The origins of Black History Month are found aptly in the work of one man who was the child of former slaves. Dr. Carter G. Woodson worked in the coal mines of Kentucky and started high school at 20. After two years, he enrolled in Harvard and went on to earn a Ph.D. Through his studies, Woodson found that black history went largely unnoticed in the textbooks, and even when it did, all it focused on was the inferior social status.
He established the Association for the Study of Negro Life and History (Now called the Association for the Study of Afro-American Life and History) in 1915 and a year later established the Journal of Negro History. In 1926, Negro History Week was launched in the second week of February because the birthdays of Frederick Douglass and Abraham Lincoln, two lives who greatly affected the African-American community, fell in that timeframe.
However February also holds much significance for blacks as W.E.B. DuBois was born on February 23, 1868. The 15th Amendment was passed in 1870 on February 3rd. The NAACP was founded in 1909 on February 12. The UNC-Greensboro sit-in of 1860 started on February 1, which proved to be a milestone in civil rights history. And in 1965, on February 21, Malcolm X was tragically shot to death, ending the life of one of the greatest civil rights leader in the movement.

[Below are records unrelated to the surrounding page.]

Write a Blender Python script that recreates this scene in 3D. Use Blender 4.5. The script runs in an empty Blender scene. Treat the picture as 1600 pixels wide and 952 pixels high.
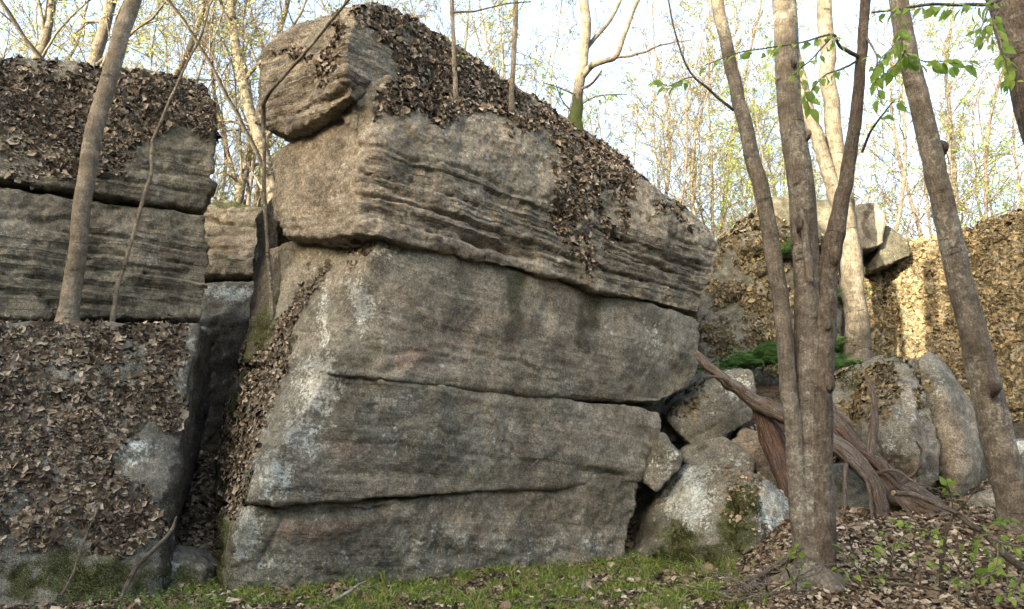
import bpy, bmesh, math, random
import numpy as np
from mathutils import Vector, Matrix

# ------------------------------------------------------------ camera, world, sun
SC = bpy.context.scene
COL = SC.collection
CAM_Z, PITCH, FPX = 1.15, math.radians(11.0), 1200.0
cam_d = bpy.data.cameras.new("camera")
cam_d.sensor_width = 36.0
cam_d.lens = 36.0 * FPX / 1600.0
cam_d.clip_start = 0.05
cam_d.clip_end = 600.0
cam = bpy.data.objects.new("camera", cam_d)
cam.location = (0, 0, CAM_Z)
cam.rotation_euler = (math.pi / 2 + PITCH, 0, 0)
COL.objects.link(cam)
SC.camera = cam

SUN_EL, SUN_AZ = math.radians(15.0), math.radians(215.0)   # azimuth clockwise from +Y: behind the camera, to the left
SUN_DIR = np.array([math.sin(SUN_AZ) * math.cos(SUN_EL), math.cos(SUN_AZ) * math.cos(SUN_EL), math.sin(SUN_EL)])
world = bpy.data.worlds.new("World")
SC.world = world
world.use_nodes = True
wt = world.node_tree
sky = wt.nodes.new("ShaderNodeTexSky")
sky.sky_type = 'NISHITA'
sky.sun_disc = False
sky.sun_elevation = SUN_EL
sky.sun_rotation = SUN_AZ
sky.air_density = 1.0
sky.dust_density = 6.0
sky.ozone_density = 1.0
veil = wt.nodes.new("ShaderNodeMix")           # thin high cloud whitening the whole sky evenly
veil.data_type = 'RGBA'
veil.inputs[0].default_value = 0.32
veil.inputs[7].default_value = (0.86, 0.94, 1.04, 1)
wt.links.new(sky.outputs[0], veil.inputs[6])
wt.links.new(veil.outputs[2], wt.nodes["Background"].inputs[0])
wt.nodes["Background"].inputs[1].default_value = 0.15
sun_d = bpy.data.lights.new("sun", 'SUN')
sun_d.energy = 2.8
sun_d.angle = math.radians(0.5)
sun_d.color = (1.0, 0.86, 0.63)
sun = bpy.data.objects.new("sun", sun_d)
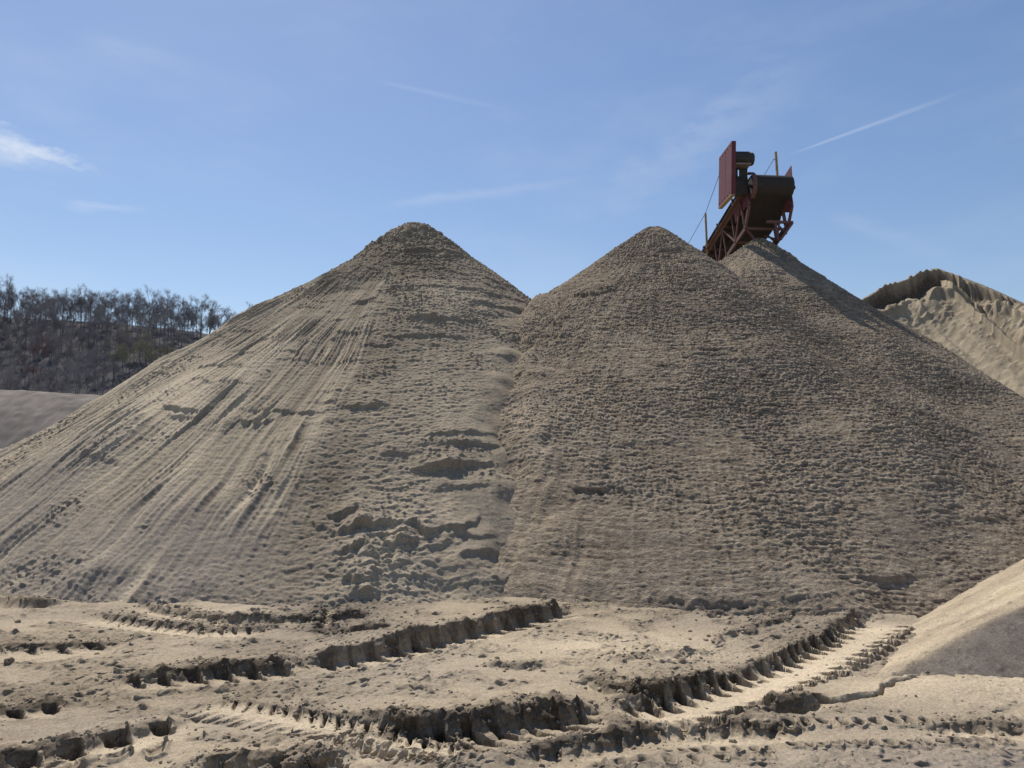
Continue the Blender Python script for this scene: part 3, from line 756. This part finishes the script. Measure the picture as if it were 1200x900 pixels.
# ------------------------------------------------------------------ clods
import bmesh
def ico(sub):
    bm = bmesh.new(); bmesh.ops.create_icosphere(bm, subdivisions=sub, radius=1)
    v = np.array([q.co[:] for q in bm.verts]); f = np.array([[q.index for q in g.verts] for g in bm.faces]); bm.free()
    return v, f
IV, IF = ico(2)
def lumps_mesh(name, cs, rad, mat, sub=None, rough=.35, seed=0):
    iv, jf = (IV, IF) if sub is None else ico(sub)
    rs = np.random.RandomState(seed); nC = len(cs)
    sc = rs.uniform(.6, 1.25, size=(nC, 1, 3)) * rad[:, None, None]
    off = rs.uniform(-50, 50, size=(nC, 1, 3))
    Vn = iv[None] + off * 0
    q = iv[None] * 1.1 + off
    k = 1 + rough * pn(q[..., 0], q[..., 1], q[..., 2], 1) + rough * .5 * pn(q[..., 0] * 2.7, q[..., 1] * 2.7, q[..., 2] * 2.7, 2)
    if sub and sub > 3: k = k + .12 * pn(q[..., 0] * 7, q[..., 1] * 7, q[..., 2] * 7, 3) + .06 * pn(q[..., 0] * 15, q[..., 1] * 15, q[..., 2] * 15, 4)
    V = Vn * k[..., None] * sc
    th = rs.uniform(0, 2 * np.pi, nC)[:, None]
    x = V[..., 0] * np.cos(th) - V[..., 1] * np.sin(th); y = V[..., 0] * np.sin(th) + V[..., 1] * np.cos(th)
    V = np.stack([x + cs[:, 0:1], y + cs[:, 1:2], V[..., 2] * .8 + cs[:, 2:3]], -1).reshape(-1, 3)
    F = (jf[None] + (np.arange(nC) * len(iv))[:, None, None]).reshape(-1, 3)
    me = bpy.data.meshes.new(name)
    me.vertices.add(len(V)); me.vertices.foreach_set('co', V.astype(F32).ravel())
    me.loops.add(F.size); me.loops.foreach_set('vertex_index', F.ravel().astype(np.int32))
    me.polygons.add(len(F)); me.polygons.foreach_set('loop_start', np.arange(0, F.size, 3, dtype=np.int32))
    me.polygons.foreach_set('use_smooth', np.full(len(F), True)); me.update(calc_edges=True)
    c = np.tile(np.array([.50, .1, 0, 1], F32), (len(V), 1)); c[:, 0] += np.repeat(rs.uniform(-.15, .15, nC), len(iv))
    a_ = me.color_attributes.new('sand', 'FLOAT_COLOR', 'POINT'); a_.data.foreach_set('color', c.ravel())
    me.materials.append(mat)
    o = bpy.data.objects.new(name, me); col.objects.link(o); return o
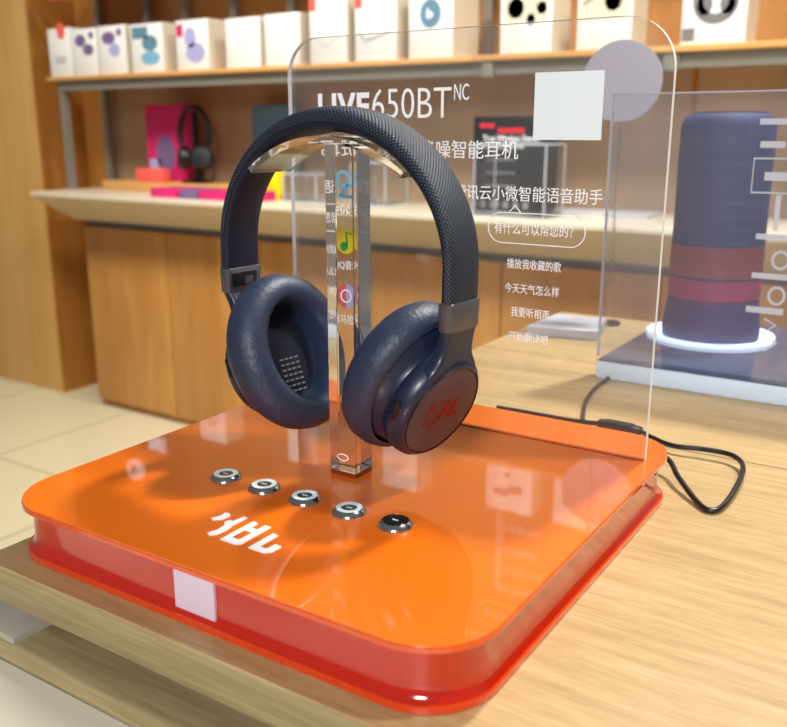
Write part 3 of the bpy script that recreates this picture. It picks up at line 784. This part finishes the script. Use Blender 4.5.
# app icons seen through the pillar
ix = -0.083
bm = ringflat(bmesh.new(), ellipse2(ix - 0.002, 0.200, 0.0062, 0.0062), 0.0022, OP, X, Z)
obj('cloud_icon', bm, M['blue'], t, smooth=0)
bm = ringflat(bmesh.new(), [(ix - 0.006, 0.187), (ix - 0.004, 0.190), (ix + 0.002, 0.1965), (ix + 0.0065, 0.1965), (ix + 0.0092, 0.1925), (ix + 0.0085, 0.188), (ix + 0.005, 0.1865)], 0.0022, OP, X, Z)
obj('cloud_icon', bm, M['blue'], t, smooth=0)
A('icon_caption', '云小微', ix - 0.010, ix + 0.010, 0.1755, 0.1825, off=0.01)
obj('music_icon', flat(bmesh.new(), ellipse2(ix, 0.1565, 0.0092, 0.0092), OP, X, Z), M['yellow'], t, smooth=0)
O2 = (0, PY - 0.0006, 0)
bm = flat(bmesh.new(), ellipse2(ix - 0.0015, 0.1525, 0.0033, 0.0033), O2, X, Z, 0.0004); stroke2(bm, [(ix + 0.0012, 0.153), (ix + 0.0005, 0.163), (ix + 0.0050, 0.1615)], 0.0012, O2, X, Z, 0.0004)
obj('note_mark', bm, M['green'], t, smooth=0)
A('icon_caption', 'QQ音乐', ix - 0.011, ix + 0.011, 0.1355, 0.1425, off=0.01)
obj('radio_icon', flat(bmesh.new(), ellipse2(ix, 0.1165, 0.0092, 0.0092), OP, X, Z), M['palered'], t, smooth=0)
obj('radio_icon_half', flat(bmesh.new(), [(ix + 0.0092 * math.cos(a), 0.1165 + 0.0092 * math.sin(a)) for a in [-PI / 2 + PI * k / 14 for k in range(15)]], O2, X, Z, 0.0004), M['lilac'], t, smooth=0)
obj('radio_icon_ring', ringflat(bmesh.new(), ellipse2(ix, 0.1165, 0.005, 0.005), 0.001, (0, PY - 0.0009, 0), X, Z, 0.0004), M['white'], t, smooth=0)
A('icon_caption', '喜马拉雅', ix - 0.012, ix + 0.012, 0.0955, 0.1025, off=0.01)
obj('square_sticker', box(0.0565, 0.1003, PY - 0.0008, PY - 0.0002, 0.2275, 0.2672), M['sticker'], t, smooth=0)['label'] = 'pale white square sticker'
obj('joint_line', box(PX0 + .001, PX1 - 0.0005, PY - 0.0012, PY - 0.0002, H, H + 0.0006), P('joint_line', (170, 60, 20), 0.4), t, smooth=0)

# ================================================================== second display
t = thing('speaker_display', 'out-of-focus pale edged display base with an upright clear panel on the right', 'display', (0.25, 0.5, 0))
t.rotation_euler = (0, 0, 0)
obj('display_base', box(0.004, 0.33, 0.386, 0.640, 0.0, 0.0172, bev=0.002), M['lampwhite'], t)
obj('base_top', box(0.005, 0.329, 0.387, 0.639, 0.0172, 0.0180), M['darkglass'], t)
bm = bmesh.new()
for yy in (0.400, 0.403): bm.faces.new([bm.verts.new(q) for q in ((0.0, yy, 0.018), (0.32, yy, 0.018), (0.32, yy, 0.2655), (0.0, yy, 0.2655))])
obj('upright_sheet', bm, M['thin2'], t, smooth=0)
bm = box(-0.0008, 0.0008, 0.400, 0.403, 0.018, 0.2655); bx(bm, 0, 0.32, 0.400, 0.403, 0.2648, 0.2660); bx(bm, 0.3195, 0.321, 0.400, 0.403, 0.018, 0.2655)
obj('sheet_edge', bm, M['edgesoft'], t, smooth=0)
O3 = (0, 0.3995, 0)
bars = [(0.130, 0.155, .238, .243), (0.132, 0.152, .219, .2245), (0.138, 0.17, .192, .199), (0.136, 0.17, .142, .147), (0.136, 0.17, .108, .113), (0.134, 0.165, .0775, .083), (0.149, 0.153, .15, .18)]
for b4 in bars: obj('white_lettering', flat(bmesh.new(), rect2(*b4), O3, X, Z), M['softwhite'], t, smooth=0)
bm = ringflat(bmesh.new(), rect2(0.128, 0.18, 0.181, 0.211), 0.0016, O3, X, Z)
obj('white_icon', bm, M['softwhite'], t, smooth=0)
for zc in (0.125, 0.094): obj('white_icon', ringflat(bmesh.new(), ellipse2(0.158, zc, 0.0075, 0.0085), 0.0022, O3, X, Z), M['softwhite'], t, smooth=0)
bm = stroke2(bmesh.new(), [(0.150, 0.073), (0.160, 0.068), (0.150, 0.060), (0.162, 0.052), (0.152, 0.044)], 0.002, O3, X, Z)
obj('white_icon', bm, M['softwhite'], t, smooth=0)

sx, sy = 0.069, 0.555
o = obj('light_ring', disc(bmesh.new(), (sx, sy, 0.018), Z, [(0, .066), (.0035, .066), (.0035, .058), (0, .058)], 60), M['glow'])
tag(o, 'glowing white ring around the foot of the blue speaker', 'light ring')
t = thing('speaker', 'tall navy blue cylindrical speaker with dark red bands, blurred on the right', 'speaker', (sx, sy, 0.018))
obj('speaker_body', disc(bmesh.new(), (sx, sy, 0.018), Z, [(.05, .0465), (.22, .0465), (.228, .044), (.232, .038)], 60), M['navyspk'], t)
obj('top_dish', disc(bmesh.new(), (sx, sy, 0.018), Z, [(.2315, .037), (.2335, .036)], 40), M['black'], t)
obj('dark_red_band', disc(bmesh.new(), (sx, sy, 0.018), Z, [(.068, .047), (.1, .047)], 60), M['redband'], t)
obj('magenta_band', disc(bmesh.new(), (sx, sy, 0.018), Z, [(.045, .0468), (.0655, .0468)], 60), M['magband'], t)
obj('speaker_foot', disc(bmesh.new(), (sx, sy, 0.018), Z, [(0, .050), (.012, .0505), (.045, .0455)], 60), M['navyspk'], t)

# round silver disc sign standing near the far edge of the table
t = thing('round_sign', 'round silvery disc sign on a thin clear rod behind the white square sticker', 'sign', (-0.072, 0.63, 0))
obj('disc_face', disc(bmesh.new(), (-0.072, 0.63, 0.2885), (0.2, -0.98, 0.0), [(0, .0452), (.003, .0458), (.006, .0452)], 60), M['mirror'], t)
obj('clear_rod', disc(bmesh.new(), (-0.072, 0.632, 0.002), Z, [(0, .002), (.243, .002)], 16), M['clear'], t)
obj('rod_foot', disc(bmesh.new(), (-0.072, 0.632, 0), Z, [(0, .016), (.003, .015)], 32), M['clear'], t)

# clear block on the table
bm = bmesh.new()
q = [(-0.1307, 0.519), (-0.050, 0.535), (-0.066, 0.612), (-0.130, 0.604)]
loft(bm, [[(x, y, z) for x, y in q] for z in (0.0, 0.0115)])
bmesh.ops.bevel(bm, geom=bm.edges[:], offset=0.001, segments=1, affect='EDGES')
o = obj('acrylic_block', bm, M['edgesoft'])
tag(o, 'flat clear acrylic block lying on the far corner of the table', 'block')

# ================================================================== cables
t = thing('power_cable', 'black cable with a plug joint looping behind the orange stand', 'cable', (0.1, 0.24, 0))
r = 0.0019
obj('cable_run', tube(bmesh.new(), [(-0.030, 0.2415, .002), (0.0, 0.2425, .002), (0.035, 0.243, .002), (0.060, 0.2425, .0035)], r), M['blackcable'], t)
bm = bmesh.new()
rings = []
for x, s in ((0.060, .5), (0.0615, .8), (0.066, .8), (0.0665, 1), (0.089, 1), (0.0895, .85), (0.096, .7), (0.097, .5)):
    rings.append([(x, 0.2425 + a * s - (x - 0.06) * 0.04, 0.0042 + b_ * s) for a, b_ in rrect(-.0052, .0052, -.0040, .0040, .002, 4)])
loft(bm, rings)
obj('plug_joint', bm, M['black'], t)
obj('cable_loop', tube(bmesh.new(), [(0.096, 0.241, .004), (0.110, 0.228, .005), (0.128, 0.2165, .006), (0.150, 0.2185, .007), (0.170, 0.2170, .007), (0.1815, 0.200, .006), (0.1850, 0.165, .004), (0.1840, 0.130, .0025), (0.1780, 0.1215, .0022), (0.1680, 0.130, .003), (0.150, 0.152, .008), (0.136, 0.172, .012), (0.115, 0.176, .015), (0.106, 0.162, .017), (0.105, 0.1545, .018)], r), M['blackcable'], t)
o = obj('side_cable', tube(bmesh.new(), [(0.046, 0.2465, .0022), (0.040, 0.262, .0022), (0.028, 0.300, .0022), (0.020, 0.345, .0022), (0.018, 0.384, .0022)], r), M['blackcable'])
tag(o, 'short black cable running from the plug joint towards the blurred display', 'cable')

To recognize the significance of Black History Month, Senators Frank Lautenberg (D-NJ) and Robert Menendez (D-NJ) along with Congressman Donald Payne (D-NJ), the first and only African American congressman in New Jersey's history, put together an event called "A Salute to Heroes", a 2007 Black History Month program honoring Reginald Jones, 1972 Olympian, John Carlos and Tommie Smith, 1968 Olympians, Dr. William Neal Brown, and Dr. Judy Miller this past Saturday, February 10, 2007 at the Newark Museum in Newark, New Jersey. The program featured "Tell the Story" by former Secretary of State Regina Thomas, a tribute to African dance, a Step show featuring Dem Boyz and various gospel selections.